Un pied de nez sans doute à ce Ministre, devenu depuis quelques temps la marionnette de quelques intérêts obscurs. «Il est sous l’influence de Philippe Mbarga Mboa, Eto’o Fils et compagnie. Et la bande est parrainée par le SGPR. Adoum Garoua a pris cette décision quand Ferdinand Ngo’o Ngo’o le lui a demandé. Les instructions sont venues de la Présidence de la République pour qu’il mette fin, par tous les moyens légaux, au processus électoral à la FECAFOOT. Aujourd’hui, le Ministre ne comprend plus lui-même ce qui se passe. Il ne comprend pas pourquoi le SGPR n’a pas instruit son collègue de l’AT pour qu’il actionne les Gouverneurs, il se demande si le Chef de l’Etat a réellement donné son accord à la manœuvre. Il est vraiment perdu aujourd’hui parce que dans cette affaire, c’est sa signature seule qui est engagée. La seule chose qui le réconforte, c’est qu’il avait été informé de la décision du Contrôle Supérieur de l’Etat concernant lya Mohamed et cela s’est passé exactement comme son interlocuteur lui avait expliqué», a indiqué un des proches du Ministre Adoum Garoua.
Toujours est-il que, Adoum Garoua n’a pas pris une décision fondée sur le droit. Non seulement il s’est contenté de commettre une lettre à la FECAFOOT, mais la loi n°2011/018 du 15 juillet 2011 relative à l’organisation et à la promotion des activités physiques et sportives, en ses articles 33 et 45, dispose que les missions d’organisation et les compétences territoriales des ligues sportives sont fixées par des statuts-types établis par la fédération nationale concernée. De plus, chaque fédération sportive civile détermine librement ses statuts et règles de fonctionnement en tenant compte des lois et règlements en vigueur, des règles de l’olympisme ainsi que des règlements des organismes sportifs internationaux auxquels elle est affiliée.
Les statuts de la FECAFOOT en vigueur, inspirés par le Forum National sur le Football Camerounais qui avait vu la participation de tous les acteurs du football, et les Etats généraux du sport au Cameroun en 2010, ont été relus par la FIFA au début de l’année 2012. Lesdits statuts ont été adoptés au cours de l’Assemblée générale du 16 mai 2012. Les statuts de la FIFA disposent en outre que les associations membres doivent diriger leurs affaires en toute indépendance et veiller à ce qu’aucun tiers ne s’immisce dans leurs affaires. L’article 17 alinéa 2 des mêmes statuts de la FIFA dispose quant à lui que: «les organes des membres ne peuvent être désignés que par voie d’élection ou de nomination interne. Les statuts des membres doivent prévoir un système leur assurant une indépendance totale lorsqu’ils procèdent aux élections et nominations».

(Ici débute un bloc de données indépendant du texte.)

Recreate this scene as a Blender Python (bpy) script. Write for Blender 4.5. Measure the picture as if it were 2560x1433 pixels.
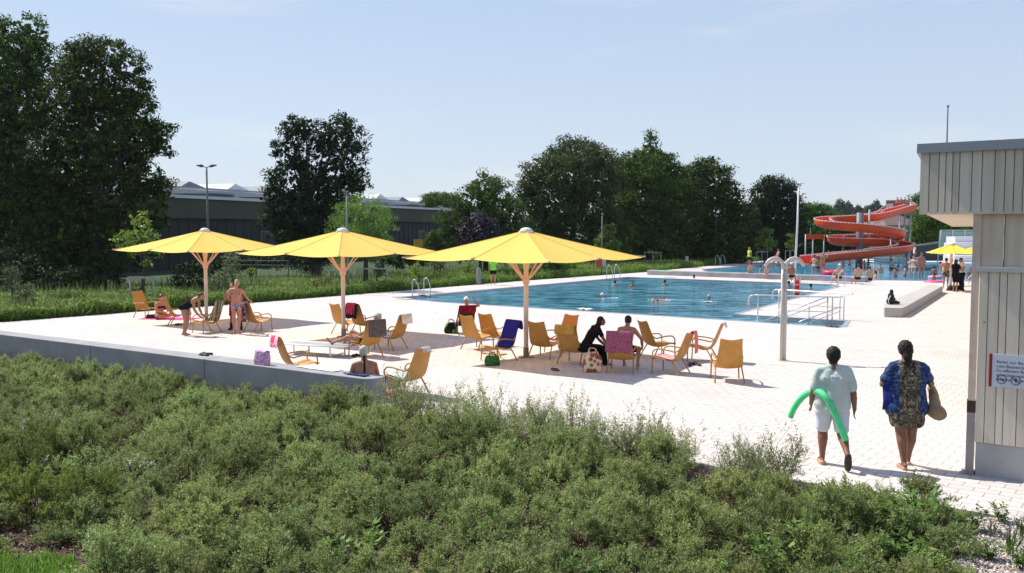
import bpy, bmesh, math, random
import numpy as np
from mathutils import Vector, Matrix, Euler
S = bpy.context.scene
for o in list(bpy.data.objects): bpy.data.objects.remove(o)
R = math.radians
# ---------------------------------------------------------------- camera
CAMH = 3.3; F = 2290.0; CX = 1280.0; CY = 716.5; PITCH = math.atan(143.5/F)
cd = bpy.data.cameras.new('camera'); cam = bpy.data.objects.new('camera', cd); S.collection.objects.link(cam)
cam.location = (0, 0, CAMH); cam.rotation_euler = (math.pi/2-PITCH, 0, 0)
cd.sensor_width = 36; cd.lens = F/2560*36; cd.clip_start = .1; cd.clip_end = 5000
S.camera = cam
# ---------------------------------------------------------------- sky and sun
SUN_EL = R(51); SUNXY = Vector((-.835, .55)).normalized()      # horizontal direction towards the sun
w = bpy.data.worlds.new('World'); S.world = w; w.use_nodes = True
nt = w.node_tree; bg = nt.nodes['Background']
sk = nt.nodes.new('ShaderNodeTexSky'); sk.sky_type = 'NISHITA'; sk.sun_disc = False
sk.sun_elevation = SUN_EL; sk.sun_rotation = math.atan2(SUNXY.x, SUNXY.y)
sk.air_density = 1.3; sk.dust_density = .7; sk.ozone_density = 2.0; sk.altitude = 400
bg.inputs['Strength'].default_value = .1
g_ = nt.nodes.new('ShaderNodeTexCoord'); sx_ = nt.nodes.new('ShaderNodeSeparateXYZ'); nt.links.new(g_.outputs['Generated'], sx_.inputs[0])
cr_ = nt.nodes.new('ShaderNodeValToRGB'); nt.links.new(sx_.outputs['Z'], cr_.inputs[0]); ce = cr_.color_ramp.elements
ce[0].position = 0.0; ce[0].color = (.69, .79, .94, 1); ce[1].position = .32; ce[1].color = (.49, .62, .86, 1); e3 = ce.new(.9); e3.color = (.28, .40, .74, 1)
# faint thin cirrus
cm = nt.nodes.new('ShaderNodeMapping'); cm.inputs['Scale'].default_value = (2.2, 2.2, 14); nt.links.new(g_.outputs['Generated'], cm.inputs[0])
cn = nt.nodes.new('ShaderNodeTexNoise'); cn.inputs['Scale'].default_value = 1.6; cn.inputs['Detail'].default_value = 8; nt.links.new(cm.outputs[0], cn.inputs[0])
cq = nt.nodes.new('ShaderNodeMapRange'); cq.inputs['From Min'].default_value = .56; cq.inputs['From Max'].default_value = .8; cq.inputs['To Max'].default_value = .7; nt.links.new(cn.outputs['Fac'], cq.inputs[0])
c2 = nt.nodes.new('ShaderNodeMix'); c2.data_type = 'RGBA'; c2.inputs[7].default_value = (.85, .87, .92, 1); nt.links.new(cq.outputs[0], c2.inputs[0]); nt.links.new(cr_.outputs[0], c2.inputs[6])
vm = nt.nodes.new('ShaderNodeVectorMath'); vm.operation = 'SCALE'; vm.inputs['Scale'].default_value = 7.2; nt.links.new(c2.outputs[2], vm.inputs[0])
mxs = nt.nodes.new('ShaderNodeMix'); mxs.data_type = 'RGBA'; mxs.inputs[0].default_value = .80
nt.links.new(sk.outputs[0], mxs.inputs[6]); nt.links.new(vm.outputs[0], mxs.inputs[7]); nt.links.new(mxs.outputs[2], bg.inputs['Color'])
sl = bpy.data.lights.new('sun', 'SUN'); sl.energy = 4.6; sl.angle = R(.55); sl.color = (1, .95, .87)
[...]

D’où vient donc alors cette agitation stérile du MINSEP? Accusé déjà de tous les maux dans la communauté nordiste, Adoum Garoua qui a tenté manifestement d’obtenir le ralliement des hiérarques du Septentrion fait aujourd’hui profil bas devant la condamnation unanime de sa manœuvre par les gros bonnets de la région. «Il se laisse manipuler. Il ne doit pas laisser son Ministère être géré par Philippe Mbarga Mboa et compagnie. C’est le conseil que je lui ai donné parce que, quand ça va tourner casaque, même le SGPR ne pourra pas lui sauver la mise», a indiqué un de ses collègues du Gouvernement, originaire du Grand Nord. «Pourquoi Dieu, les adversaires de lya Mohamed ne vont pas aux élections, ne battent pas campagne? Depuis 2004, c’est la même rengaine. Que ses adversaires aillent aux élections. Milla est venu me voir, je lui ai dit «allez aux élections, battez campagne, démonter le programme de lya en proposant une meilleure alternative», mais il n’a rien voulu entendre. Le problème avec les adversaires de lya, c’est que dès que vous parlez d’élections, de campagne, personne ne vous écoute plus. Le coup d’Etat n’est pas possible à la FECAFOOT, et pour ce qui me concerne, je ne peux pas militer en faveur de cela ni observer le silence devant de tels agissements», indique un autre Ministre influent, originaire du Grand Nord.